Martin Eguiguren, 2016 Fellow

On the Thursday night of my last week in the city, I attended a happy hour in the Lower East side with a group of interns I had spent the summer working with at Entrepreneurs Roundtable Accelerator.  At the bar, we started talking about the value and impact our college degrees had on our internships and future careers. We all went to good schools, but everyone at the table except for me attended an ivy-league school. All the other interns seemed to agree that people in the startup community did not generally care about the school you went to, or for that matter, if you even went to school. However, I maintain my stance that going to college, and one which employers recognize, is crucial for successful careers.

For my fellow interns, it seemed easy to pin the success of their promising careers on something unrelated to their college degree. Indeed, being already there, it felt as if whether going to Harvard vs some unknown college didn’t make much of a difference.  But during our discussion, I brought up a term I had learned in my Microeconomics class the year before. “Signaling”, I said. For both firms and universities, it is hard and lengthy to discover how talented or capable someone is. Instead employers may depend on “signals” od pedigree such as “oh, he went to Yale, he must be smart” to determine the capability of an individual. The process is not necessarily fair or accurate, but it does make identifying talent much more efficient.

In New York there is no signal, good or bad, associated with a Furman degree.  Our Furman badge carries little weight in the Northeast, as I generally get a blank stare when I responded “I go to Furman” when asked about my alma mater.

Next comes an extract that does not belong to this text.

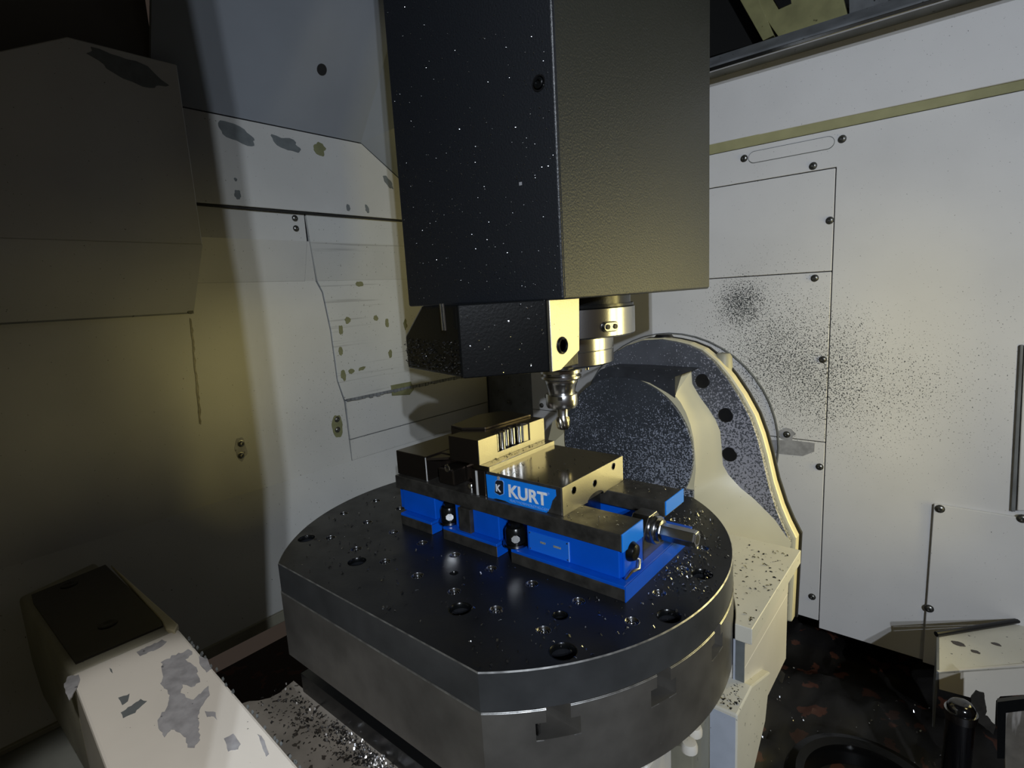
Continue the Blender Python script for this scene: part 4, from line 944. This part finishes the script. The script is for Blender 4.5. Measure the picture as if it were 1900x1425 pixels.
chips('lobe_chips', 'brightest glinting chips on the oily lobe under the head', 60, lobe_s, (.001, .0028), 'chip', .9)
def blk_s(r):
    a, b_ = Vector((P0.x, PY, 0)), Vector((P1.x, P1.y, 0)); t = r.random()
    nn = Vector((-(b_-a).y, (b_-a).x, 0)); nn = nn if nn.y < 0 else -nn
    return lerp(a, b_, t)+Vector((0, 0, r.uniform(zb0+.003, fz-.003)))+nn.normalized()*.0004, nn
chips('block_chips', 'sparse glinting chips on the black coolant block', 40, blk_s, (.001, .003), 'chip', .6)
chips('plate_chips', 'dark swarf piled on the grimy plate below the left side of the table', 700,  # the plate is not grimy, its base colour is darkened for shade
      lambda r: (((lambda t: (lerp(-.40, -.10, t), -.176-abs(r.gauss(0, .022))*(1.2-.6*t), -.3298))(r.random()**.7)), (0, 0, 1)), (.0015, .0050), 'chipd', .7)
chips('plate_chips', 'bright chips heaped along the table side of the grimy plate', 330,  # same plate, coloured dark for shade rather than grimy
      lambda r: (((lambda t: (lerp(-.27, -.10, t), -.174-abs(r.gauss(0, .012)), -.3292+r.random()*.004))(r.random()**.6)), (0, 0, 1)), (.0015, .0042), 'chip', .8)
chips('ledge_chips', 'dark chips on the cream ledges of the cradle', 110,
      lambda r: ((r.uniform(.10, .178), r.uniform(.14, .36), -.1898), (0, 0, 1)), (.0015, .005), 'chipd')
chips('ledge_chips', 'wet chips on the lower step of the cradle', 60,
      lambda r: ((r.uniform(.150, .178), r.uniform(.084, .130), -.2695), (0, 0, 1)), (.0015, .004), 'chipd')
chips('tray_chips', 'bright chips in the dark gap left of the cream arm', 40,
      gauss_region([(30, 1215, 22, 1, 1.2), (55, 1300, 15, .6)], 2, ((0, 0, 1), -.329, lambda p: True)), (.002, .005), 'chip', .8)
chips('sump_chips', 'glinting chips strewn over the rusty sludge in the sump', 90,
      lambda r: ((lambda x, y: ((x, y, -.60+.035*noise.noise(Vector((x*9, y*9, 0)))+.012*noise.noise(Vector((x*40, y*40, 3)))+.001), (0, 0, 1)))(r.uniform(.08, .42), r.uniform(.30, .72))), (.002, .005), 'chip', .8)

And for those of us who spend a significant portion of our time outside the state of South Carolina, we have become accustomed to responding to that question with a quick elevator pitch, selling both ourselves and our beloved Furman. “I go to Furman University, a small, very-rigorous liberal arts school in Greenville, South Carolina.”

Though I did voice that response a few times throughout the summer, people did not seem to care much about it. Most people would not pay too much attention to the response. The interns were right in that if you are already there, it doesn’t matter where you went to school. However, backtracking a few months, to the job search itself, it mattered a lot.

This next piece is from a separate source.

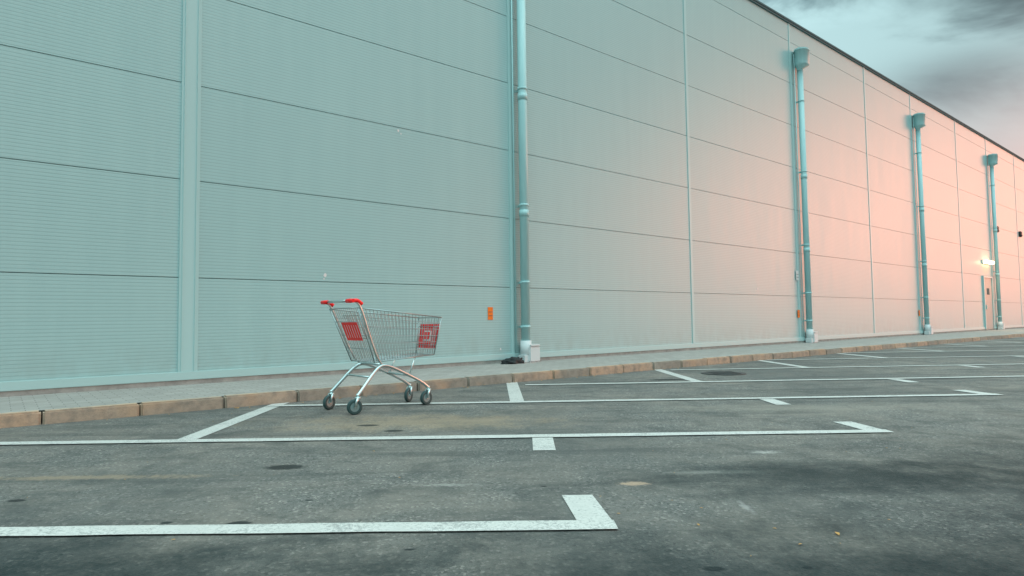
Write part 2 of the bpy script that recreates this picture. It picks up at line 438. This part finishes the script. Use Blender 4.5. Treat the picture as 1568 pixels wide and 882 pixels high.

Top firms in New York recruit from the Ivy’s and a few large prestigious schools that signal the desired talent. I found this to be frustrating at first, but extremely enlightening by the end of my New York summer.

The first positive realization I had luckily early on, was that although the big players don’t recruit at Furman, they are very open, if we are willing and enterprising enough to come to them. The barrier is tall, but it is not stubborn intractability, but rather a lack of awareness and time that incites firms to only take Ivy students. Once they realize that a Furman student is a great candidate, they become eager to take you.

I think I have been able to overcome this barrier both due to my early awareness of it and more obviously, through the Furman Metropolitan Fellowship. The FMF members, who had shared those frustrating moments of finding a path for themselves after their college careers, recognized that barrier had not shrunk since they made it to New York. They recognized that the best way to overcome that barrier was to help build a bridge between Furman and New York City. Thanks to their endless help and generosity, Sarah Saba and I were given the chance to help work on that bridge. The diligence of FMF and our desire to take part in the world’s most competitive city, allowed Sarah and I to land our top choice summer internships in New York, and work toward the next step in our careers.

If Furman’s name carries little weight in this city, it is up to us to build it up. In the eyes of most people I met, I was Furman. It was empowering to be a one of the few Paladin representatives in the city. In a way, every interaction I had would either strengthen or rust the steel on the bridge. I was constantly making impressions of both of myself and Furman as an institution.

FMF, as well as I, strongly believe that Furman students are a great product, all we have to do is to show it to the world, and what better place to do that, than in the Big Apple. I am thrilled for what is to come—hopefully moving to New York City and contributing to the construction of that bridge—and making Furman a “signal” of success.